While insisting her idea was not a proposal, Councilwoman Roxanne M. Burns said other cities in the process of downtown revitalization have transformed their public fountains into “sprinkle pools,” which largely attract families with children to those areas.

“I think it’s something that might be an interesting thing for us to consider in the future,” Burns said. “There have been a lot of communities that have revitalized their downtown based on that because they might have some sort of water feature.”

The councilwoman touted a “sprinkle pool” by saying it would be less of a burden for parents worried about their children swimming in “deep” city pools.

Discussions soon turned to the Ogilvie site, which was to be an 18-home development built by Neighbors of Watertown Inc., where city workers earlier this year discovered two fuel tanks, one of which is 1,300 gallons, buried underneath the shock rock.

“Why spend $400,000 to clean it up if we’re not going to use it,” Councilman Joseph M. Butler, Jr., asked Kenneth A. Mix, the city’s planning and community development director.

Mix said the budgeted number represents the cost of site cleanup and moving the shock rock somewhere else off-site.

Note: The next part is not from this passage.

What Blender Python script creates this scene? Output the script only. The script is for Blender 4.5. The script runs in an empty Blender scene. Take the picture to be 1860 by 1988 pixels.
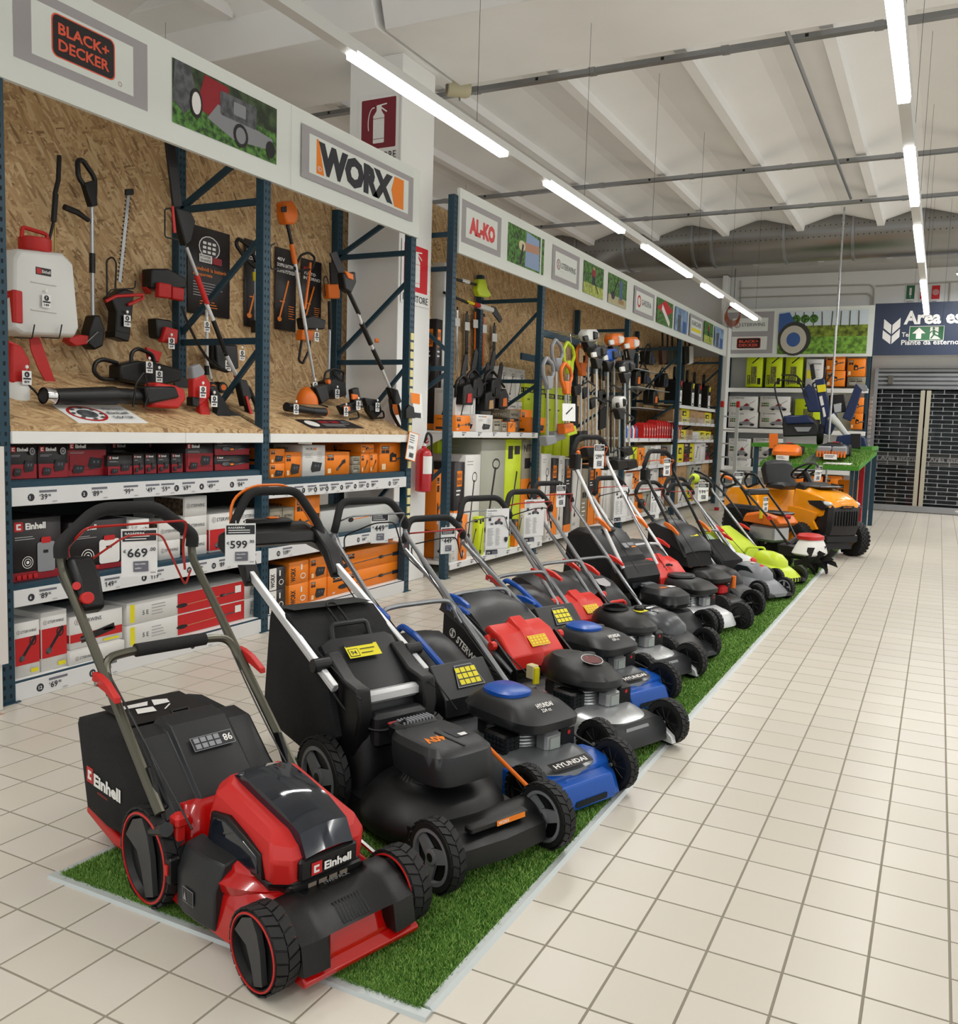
import bpy, math, random
from mathutils import Vector, Matrix
import numpy as np
random.seed(7)
PI=math.pi
SC=bpy.context.scene; COL=SC.collection
# ------------------------------------------------------------ camera
RM=np.array([[0.8889255080881782,0.4570809804085593,0.02980634863454892],[0.0702016720212454,-0.0716460234098772,-0.9949565681852515],[-0.4526402172980165,0.8865347284107383,-0.0957758268359136]])
FP,CX,CY,CH=1734.755,930.,994.,1.5
cd=bpy.data.cameras.new('camera'); cam=bpy.data.objects.new('camera',cd); COL.objects.link(cam)
m=Matrix.Identity(4)
for i in range(3):
    m[i][0]=RM[0][i]; m[i][1]=-RM[1][i]; m[i][2]=-RM[2][i]
m[2][3]=CH
cam.matrix_world=m; cd.sensor_width=36; cd.sensor_fit='HORIZONTAL'; cd.lens=36*FP/1860; cd.clip_end=200; cd.clip_start=.05
SC.camera=cam
# ------------------------------------------------------------ light of the rest of the store, exposure
w=bpy.data.worlds.new('store'); SC.world=w; w.use_nodes=True
w.node_tree.nodes['Background'].inputs[0].default_value=(.98,1,.985,1)
w.node_tree.nodes['Background'].inputs[1].default_value=.97
SC.view_settings.view_transform='Standard'; SC.view_settings.look='None'
SC.view_settings.gamma=1; SC.view_settings.use_curve_mapping=False
SC.view_settings.exposure=-0.33
LED=13.0; AREA=13.2
def at(px,py,x=None,y=None,z=None):
    d=RM.T@np.array([(px-CX)/FP,(py-CY)/FP,1.])
    if x is not None: t=x/d[0]
    elif y is not None: t=y/d[1]
    else: t=(z-CH)/d[2]
    return Vector((d[0]*t,d[1]*t,CH+d[2]*t))
# ------------------------------------------------------------ materials
MATS={}
def M(name,col,rough=.5,metal=0,bump=0,bs=60,var=0,vs=8,emit=0,trans=0,coat=0,alpha=1,spec=.5,ior=1.45):
    if name in MATS: return MATS[name]
    m=bpy.data.materials.new(name); m.use_nodes=True; nt=m.node_tree; b=nt.nodes['Principled BSDF']
    b.inputs['Base Color'].default_value=(*col,1); b.inputs['Roughness'].default_value=rough; b.inputs['Metallic'].default_value=metal
    b.inputs['Transmission Weight'].default_value=trans; b.inputs['Coat Weight'].default_value=coat; b.inputs['Alpha'].default_value=alpha
    b.inputs['Specular IOR Level'].default_value=spec; b.inputs['IOR'].default_value=ior
    tc=nt.nodes.new('ShaderNodeTexCoord')
    if emit: b.inputs['Emission Color'].default_value=(*col,1); b.inputs['Emission Strength'].default_value=emit
    n=nt.nodes.new('ShaderNodeTexNoise'); n.inputs['Scale'].default_value=vs; n.inputs['Detail'].default_value=4
    nt.links.new(tc.outputs['Object'],n.inputs['Vector'])
    mr=nt.nodes.new('ShaderNodeMapRange'); mr.inputs[1].default_value=.3; mr.inputs[2].default_value=.7
    rv=.015 if metal else .05; mr.inputs[3].default_value=max(0,rough-rv); mr.inputs[4].default_value=min(1,rough+rv)
    nt.links.new(n.outputs[0],mr.inputs[0]); nt.links.new(mr.outputs[0],b.inputs['Roughness'])
    if var:
        mx=nt.nodes.new('ShaderNodeMix'); mx.data_type='RGBA'; mx.inputs[6].default_value=(*[c*(1-var) for c in col],1); mx.inputs[7].default_value=(*[min(1,c*(1+var)) for c in col],1)
        mq=nt.nodes.new('ShaderNodeMapRange'); mq.inputs[1].default_value=.38; mq.inputs[2].default_value=.62; nt.links.new(n.outputs[0],mq.inputs[0]); nt.links.new((mq if var>.25 else n).outputs[0],mx.inputs[0]); nt.links.new(mx.outputs[2],b.inputs['Base Color'])
    if bump:
        n2=nt.nodes.new('ShaderNodeTexNoise'); n2.inputs['Scale'].default_value=bs; n2.inputs['Detail'].default_value=3
        nt.links.new(tc.outputs['Object'],n2.inputs['Vector'])
        bp=nt.nodes.new('ShaderNodeBump'); bp.inputs['Strength'].default_value=bump; bp.inputs['Distance'].default_value=.01
        nt.links.new(n2.outputs[0],bp.inputs['Height']); nt.links.new(bp.outputs[0],b.inputs['Normal'])
    MATS[name]=m; return m
def hx(h):
    h=h.lstrip('#'); c=[int(h[i:i+2],16)/255 for i in(0,2,4)]
    return tuple(x/12.92 if x<=.04045 else ((x+.055)/1.055)**2.4 for x in c)
def osb():
    m=bpy.data.materials.new('osb_board'); m.use_nodes=True; nt=m.node_tree; b=nt.nodes['Principled BSDF']; L=nt.links.new
    tc=nt.nodes.new('ShaderNodeTexCoord'); prev=None
    for k,(rot,sc) in enumerate([((.3,0,.3),(15,68,12)),((-1.1,.2,-.2),(15,70,12)),((1.3,.1,.5),(14,74,13)),((-.5,-.2,-.6),(16,66,11))]):
        m0=nt.nodes.new('ShaderNodeMapping'); m0.inputs['Rotation'].default_value=rot; L(tc.outputs['Object'],m0.inputs['Vector'])
        mp=nt.nodes.new('ShaderNodeMapping'); mp.inputs['Scale'].default_value=sc; L(m0.outputs[0],mp.inputs['Vector'])
        v=nt.nodes.new('ShaderNodeTexVoronoi'); v.inputs['Scale'].default_value=.95; v.inputs['Randomness'].default_value=1
        L(mp.outputs[0],v.inputs['Vector'])
        sp=nt.nodes.new('ShaderNodeSeparateColor'); L(v.outputs['Color'],sp.inputs[0])
        cr=nt.nodes.new('ShaderNodeValToRGB'); e=cr.color_ramp
        e.elements[0].position=0; e.elements[0].color=(*hx('8a6a48'),1); e.elements[1].position=1; e.elements[1].color=(*hx('d4b98e'),1)
        x=e.elements.new(.12); x.color=(*hx('a98860'),1); x=e.elements.new(.6); x.color=(*hx('c4a275'),1)
        L(sp.outputs[0],cr.inputs[0])
        if prev is None: prev=cr.outputs[0]
        else:
            mt=nt.nodes.new('ShaderNodeMath'); mt.operation='GREATER_THAN'; mt.inputs[1].default_value=.5; L(sp.outputs[1],mt.inputs[0])
            mx=nt.nodes.new('ShaderNodeMix'); mx.data_type='RGBA'; L(mt.outputs[0],mx.inputs[0]); L(prev,mx.inputs[6]); L(cr.outputs[0],mx.inputs[7]); prev=mx.outputs[2]
    L(prev,b.inputs['Base Color']); b.inputs['Roughness'].default_value=.75
    MATS['osb']=m; return m
OSB=osb()
m_=lambda n,h,r=.5,**k: M(n,hx(h),r,**k)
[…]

“I think we have an obligation to get that cleaned out of there and do something with it,” Graham said.

The city manager mentioned state funding had “dried up” for the projected project. The city was to build at 620-foot road, named after former Mayor Joseph M. Butler, for $1 million.

“We know we’ve got clean up work to do, we left that in this budget and we’re going to continue working on that,” Corriveau said. “To put a street in at this point in time, until we know there’s funding that might support building the housing, this doesn’t seem like a smart use for land.

Corriveau said the city does have a grant that will help pay for the removal of fuel tanks remaining in the ground.